CONTRATAPA
› Por Jorge Isaías
Arde de abejas el aguaribay, arde.
Juan L. Ortíz
Una tarde no es distinta a otra en los ambientes en donde reinan los cielos y los campos, donde la semilla brota sin mucho esfuerzo, si tiene agua en su momento, es decir, a tiempo.
Una tarde no es distinta a otra ni siquiera en el recuerdo en que uno vive recreándose.
Los árboles no son siempre los mismos árboles, ni siquiera en el recuerdo.
El aguaribay de mi casa paterna, en mi pueblo, por ejemplo y no el que cantó Juanele Ortíz, el famoso "aguaribay florecido", sino el de nuestro propio aguaribay que destruyeron tres tormentas sucesivas.
"Es de madera muy blanda" sentenció mi hermano.
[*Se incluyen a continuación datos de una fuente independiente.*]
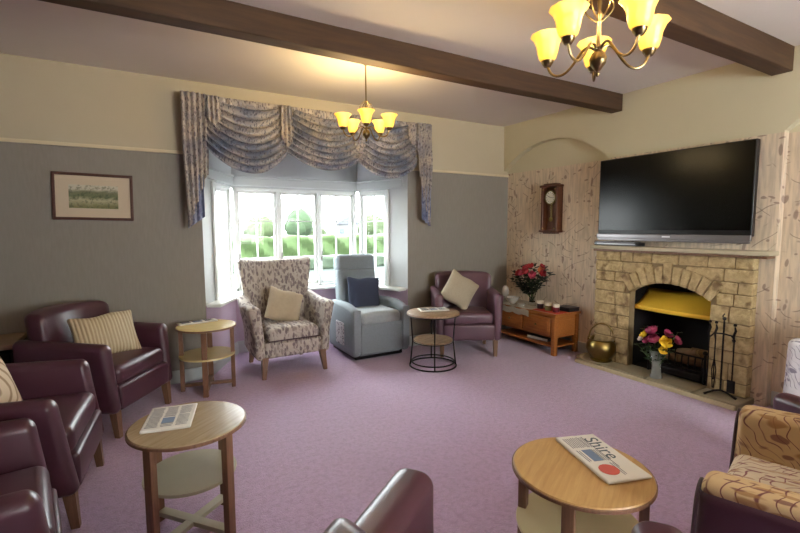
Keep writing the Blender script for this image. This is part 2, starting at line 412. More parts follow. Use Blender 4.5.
# ------------------------------------------------------------------ the room
XB, XR, YB, H = 4.12, 4.20, 4.40, 2.68      # chimney-breast plane, alcove plane, back wall, ceiling
XL, YN = -3.2, -2.2
BX0, BX1, BIX0, BIX1, BY, BH = .49, 2.66, .88, 2.37, 5.14, 2.27    # bay: outer x, inner x, depth, soffit height
SILL, HEAD = .69, 1.84
struct(MB().box(((XL+XR+.3)/2, 1.6, -.06), (XR-XL+.9, 8.2, .12)).build('floor', 'carpet', flat=True), 'purple plain carpet over the whole lounge floor', 'floor')
struct(MB().box(((XL+XR)/2, (YN+YB)/2, H+.06), (XR-XL+.6, YB-YN+.5, .12)).build('ceiling', 'ceiling_paint', flat=True), 'off-white plaster ceiling between the beams', 'ceiling')
b = MB(); b.box(((XL-.1+BX0)/2, YB+.1, H/2), (BX0-XL+.1, .2, H)); b.box(((XR+.2+BX1)/2, YB+.1, H/2), (XR+.2-BX1, .2, H)); b.box(((BX0+BX1)/2, YB+.1, (H+BH)/2), (BX1-BX0, .2, H-BH))
struct(b.build('wall_back', 'wall_grey', flat=True), 'grey textured wall with cream band above, around the bay window', 'wall')
# right wall: chimney breast, shallow arched alcoves either side
def arch_poly(yc, hw, spring, rise, y0, y1, top):
    Rr = (hw*hw+rise*rise)/(2*rise); zc = spring+rise-Rr; a = math.asin(hw/Rr)
    pts = [(yc+Rr*math.sin(-a+2*a*i/24), zc+Rr*math.cos(-a+2*a*i/24)) for i in range(25)]
    return [(y0, top), (y0, spring)]+pts+[(y1, spring), (y1, top)]
b = MB()
b.prism(arch_poly(3.66, .75, 2.10, .30, 2.905, 4.42, H), XB, XR+.01)
b.prism(arch_poly(.72, .745, 2.10, .30, -.03, 1.47, H), XB, XR+.01)
b.box((XR-.035, (1.47+1.85)/2, H/2), (.09+.07-.0, .38, H)); b.box((XR-.035, (2.55+2.908)/2, H/2), (.16, .358, H)); b.box((XR-.035, 2.2, (H+.9)/2), (.16, .70, H-.9))
b.box((XR-.035, (-.03+YN)/2, H/2), (.16, -YN-.03, H))
b.v = [(max(v[0], XB), v[1], v[2]) for v in b.v]
b.box((XR+.1, (1.85+YN)/2, H/2), (.2, 1.85-YN, H)); b.box((XR+.1, (2.55+YB)/2+.05, H/2), (.2, YB-2.55+.1, H)); b.box((XR+.1, 2.2, (H+.9)/2), (.2, .7, H-.9))
struct(b.build('wall_right', 'wall_sprig', angle=30, weld=False), 'beige wall with leafy sprig wallpaper, arched alcoves and chimney breast', 'wall')
def holed(x0, x1, z0, z1, hs, put):
    """wall strip x0..x1 with rectangular holes hs=[(a,b,c,d)] in order"""
    x = x0
    for (a, b_, c, d) in hs:
        put(x, a, z0, z1); put(a, b_, z0, c); put(a, b_, d, z1); x = b_
    put(x, x1, z0, z1)
b = MB(); holed(XL-.2, XR+.2, 0, H, [(1.4, 3.0, .95, 2.1)], lambda a, c, d, e: b.box(((a+c)/2, YN-.1, (d+e)/2), (c-a, .2, e-d)))
struct(b.build('wall_rear', 'wall_grey', flat=True))
b = MB(); holed(YN, YB+.2, 0, H, [], lambda a, c, d, e: b.box((XL-.1, (a+c)/2, (d+e)/2), (.2, c-a, e-d)))
struct(b.build('wall_left', 'wall_grey', flat=True))

def seg_frame(p0, p1):
    """local frame along p0->p1 (x), outwards (y), up (z)"""
    d = Vector((p1[0]-p0[0], p1[1]-p0[1], 0)); L = d.length; d.normalize(); nrm = Vector((-d.y, d.x, 0))
    return Matrix(((d.x, nrm.x, 0, p0[0]), (d.y, nrm.y, 0, p0[1]), (0, 0, 1, 0), (0, 0, 0, 1))), L
bay = [('left', (BX0, YB), (BIX0, BY), .31, .0), ('middle', (BIX0, BY), (BIX1, BY), .0, .0), ('right', (BIX1, BY), (BX1, YB), .0, .31)]
wn = 0
for nm, p0, p1, m0, m1 in bay:
    mt, L = seg_frame(p0, p1)
    wx0, wx1 = m0+.015, L-m1-.015
    xa_, xb_ = (0 if nm == 'left' else -.03), (L if nm == 'right' else L+.03)
    ha, hb = (.06 if nm == 'left' else .01), (L-.06 if nm == 'right' else L-.01)
    for part, mat in (('low', 'bay_lilac'), ('high', 'bay_white')):
        b = MB()
        if part == 'low': b.box(((xa_+xb_)/2, .08, (SILL-.01)/2), (xb_-xa_, .16, SILL-.01)) 
        else:
            b.box(((xa_+xb_)/2, .08, (HEAD+BH)/2+.02), (xb_-xa_, .16, BH-HEAD+.04))
            if wx0 > .05: b.box((wx0/2, .08, (SILL+HEAD)/2), (wx0, .16, HEAD-SILL+.02))
            if L-wx1 > .05: b.box(((L+wx1)/2, .08, (SILL+HEAD)/2), (L-wx1, .16, HEAD-SILL+.02))
        o = b.build('wall_bay_'+nm+('_lower' if part == 'low' else '_upper'), mat, flat=True); o.matrix_world = mt; struct(o)
    # window
    wn += 1
    W = bpy.data.objects.new('window_%d' % wn, None); COL.objects.link(W); W.matrix_world = mt
    struct(W, {'left': 'narrow white casement on the splayed side nearest the framed picture', 'middle': 'wide white three-light casement window in the middle of the bay', 'right': 'narrow white casement on the splayed side behind the grey recliner'}[nm], 'window')
    nl = 3 if nm == 'middle' else 1
    fr = MB(); fw = .035
    fr.rb(((wx0+wx1)/2, .06, HEAD-fw/2), (wx1-wx0, .10, fw), .006); fr.rb(((wx0+wx1)/2, .06, SILL+fw/2), (wx1-wx0, .10, fw), .006)
    for i in range(nl+1):
        x = wx0+(wx1-wx0)*i/nl; x = min(max(x, wx0+fw/2), wx1-fw/2); fr.rb((x, .06, (SILL+HEAD)/2), (fw, .10, HEAD-SILL), .006)
    fr.build('window_frame', 'frame_white', W)
    for i in range(nl):
        a = wx0+(wx1-wx0)*i/nl+fw*.5; c = wx0+(wx1-wx0)*(i+1)/nl-fw*.5
        if i == 0: a += fw*.5
        if i == nl-1: c -= fw*.5
        z0, z1 = SILL+fw, HEAD-fw; s_ = .028
        sm = MB()
        for zz in (z0+s_/2, z1-s_/2): sm.rb(((a+c)/2, .055, zz), (c-a, .05, s_), .006)
        for xx in (a+s_/2, c-s_/2): sm.rb((xx, .055, (z0+z1)/2), (s_, .05, z1-z0), .006)
        S = sm.build('sash', 'frame_white', W)
        gb = MB(); gb.box(((a+c)/2, .055, (z0+z1)/2), (.012, .03, z1-z0-.03))
        for q in (.69,.30): gb.box(((a+c)/2, .055, z0+(z1-z0)*q), (c-a-.03, .03, .012))
        gb.build('glazing_bar', 'frame_white', S)
        MB().box(((a+c)/2, .058, (z0+z1)/2), (c-a-.03, .004, z1-z0-.03)).build('pane', 'window_glass', S, flat=True)
        h_ = MB().rb((a+s_*.5, .02, SILL+.33), (.014, .02, .05), .004).rb((a+s_*.5, .008, SILL+.37), (.012, .012, .10), .004, (R(8), 0, 0)).build('window_handle', 'silver_plastic', S)
    sl = MB().rb((L/2, -.03, SILL-.012), (L+ (.05 if nm == 'middle' else -.04), .20, .032), .01); o = sl.build('window_sill', 'frame_white', W)
    o = MB().rb(((ha+hb)/2, -.013, HEAD+.06), (hb-ha, .025, .09), .008).rb(((ha+hb)/2, -.02, HEAD+.115), (hb-ha, .04, .025), .008).build('window_head', 'white_gloss', W)
    if nm == 'left':
        MB().rb((wx0-.05, -.012, (SILL+HEAD)/2), (.08, .022, HEAD-SILL), .008).build('window_architrave', 'frame_white', W)
    if nm == 'right':
        MB().rb((wx1+.03, -.012, (SILL+HEAD)/2), (.05, .022, HEAD-SILL), .008).build('window_architrave', 'frame_white', W)
    sk = MB().rb((L/2, -.009, .055), (L-.01, .018, .11), .006).rb((L/2, -.006, .12), (L-.01, .012, .03), .005); o = sk.build('baseboard_bay_'+nm, 'white_gloss'); o.matrix_world = mt; struct(o)
struct(MB().prism([(BX0-.02, YB), (BX1+.02, YB), (BIX1+.1, BY+.2), (BIX0-.1, BY+.2)], BH, BH+.08, 'z').build('ceiling_bay', 'bay_white', flat=True))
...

Yo lo había traído junto al Ibirá pitá de Santa Fe, regalo de mi amigo Roberto Cocco, cuando eran dos plantitas que no pasaban de diez centímetros. Con paciencia mi hermano los fue cambiando de macetas hasta que pasaron el metro de altura y los plantó en el terreno. El Ibirá pitá al lado de un gran ceibo, cerca del tejido que da a la calle, donde en mi niñez reinaron tres plantas de granadas que protegieron mis primeras lecturas con su sombra propicia. Arrancó con problemas y tres heladas sucesivas casi lo dejaron fuera de combate, pero él resistió. Primero fueron ramitas con tres hojas y hoy pasa orgulloso los cuatro metros y es el espectáculo en enero con sus bellas flores amarillas y admiración de los viandantes. Es el único ejemplar que hay en el pueblo, aunque ya hay varios que me pidieron su semilla.
El aguaribay en cambio tuvo un desarrollo opuesto. Mi hermano lo plantó junto a la vieja bomba de mano para extraer agua, en medio del terreno. Creció pronto y ganó cielo en un abrir y cerrar de ojos. Y un día comprendí aquel poema de Juanele, porque vi en su tronco una multitud de abejas que lo cubrían entero. A ese florecer se refería el poema, claro. Yo ignoraba que por allí exudaba un líquido dulce el gran aguaribay.
Las tormentas lo troncharon. Quedó un tronco de ochenta centímetros al cual nacen cientos de bracitos verdes. Es la vida que pugna por salir.
La leña para la estufa del invierno la va cortando mi amigo Mario Compañy de las ramas secas de los sauces, las moreras, los paraísos, los "siempreverdes" y los fresnos. En general lo hace en los veranos, viene con la motosierra y en pocos minutos termina la tarea. Apila los trozos con cuidado y al terminar los pasa con la misma eficiencia y prolijidad a un pequeño galponcito, donde mi viejo guardaba sus herramientas y el producto de la quinta: papas, tomates, pimientos, zapallos. Como estaba en el lugar que ocupó el gallinero desde siempre, su puerta tenía una traba segura. Hoy no tiene puerta, se cayó una pared del frente, no quedan ni gallinero ni gallinas y sirve para proteger la leña de la lluvia.
El galponcito de marras tiene un techo de chapas, un piso de portland y está donde estuvo siempre: entre una vieja higuera y las antiquísimas plantas de moras que, creo, son más antiguas que la casa porque creo haberle oído a mi padre decir que "él no las hubiera plantado".
A un costado del galponcito, en su pared que da al este aún quedan dos hileras de casitas para las gallinas cluecas y ponedoras. Debajo de las moreras estaba el dormidero, hecho de palos, junto a una máquina de quebrar maíz para los pollitos, sobre un poste de ñandubay que fue a parar a la estufa. Mismo destino tuvieron los palos donde durmieron varias generaciones de gallinas.
Mi amigo Mario me dice que con el tiempo la leña va perdiendo peso, cuerpo y rinde menos. Cuántas cosas uno puede llegar aprender.
Recuerdo que en mi juventud, como dependiente de una librería, me asombraba un libro de texto titulado "Resistencia de materiales". Comenté a un compañero la extrañeza del título, que a mí me sonaba a oxímoron. Presto me explicó con palabras técnicas que ya olvidé. Era un estudiante avanzado de ingeniería. Comprendí que mi petulancia plena de ironía cuasi poética no cuajaba en este caso que proveía una mente racional, comprensiva de la materia lisa y llana. Por eso cuando Mario me habló del cansancio de la madera, lo miré como si entendiera y no quise pasar por bruto de nuevo.
Las plantas nuevas las fue plantando mi hermano en todos estos años. Miro hacia el confín del terreno y pienso: cuando mueran aquellas dos plantas de naranjas que ayudé a plantar a mi padre, nada quedará aquí que recuerde la industria de mis manos.
De todos modos esta conclusión no me impide gozar la felicidad de cobijarme en todos ellos.